There are Treasury lords, slightly furnished with sense,

Who the wealth of the nation unfairly dispense:

They know but one man, in the Queen’s vast dominion,

Who in things scientific can give an opinion:

And when Babbage for funds for the Engine applied,

The called upon Airy, no doubt, to decide:

And doubtless adopted, in apathy slavish,

The hostile suggestions of enmity knavish:

The powers of official position abused,

And flatly all further advances refused.

For completing the Engine that Charles built.[3]

Today Charles Babbage is seen as a visionary in the history of computers and computing, George Airy very clearly did not share that vision but he was no Luddite opposing the progress of technology out of principle. His opposition to the financing of Babbage’s Difference Engine was based on sound mathematical and financial principles and delivered with well-considered arguments.

[1] The following account is based almost entirely on Doran D. Swade’s excellent paper, George Biddell Airy, Greenwich and the Utility of Calculating Engines in Mathematics at the Meridian: The History of Mathematics at Greenwich, de. Raymond Flood, Tony Mann & Mary Croarken, CRC Press, Boca Raton, London New York, 2019 pp. 63–81. A review of the entire, excellent volume will follow some time next year.

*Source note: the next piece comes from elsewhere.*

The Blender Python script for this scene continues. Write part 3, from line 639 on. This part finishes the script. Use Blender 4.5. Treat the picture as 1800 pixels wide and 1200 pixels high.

[2] All three quotes are from Airy’s letter to Goulburn 16 September 1842 RGO6–427, f. 65. Emphasis original. Quoted by Swade p. 69.

[3] Swade p. 74 The whole poem can be read in Appendix I of Doran David Swade, Calculation and Tabulation in the Nineteenth Century: Airy versus Babbage, Thesis submitted for the degree of PhD, University College London, 2003, which of course deals with the whole story in great depth and detail and is available here on the Internet.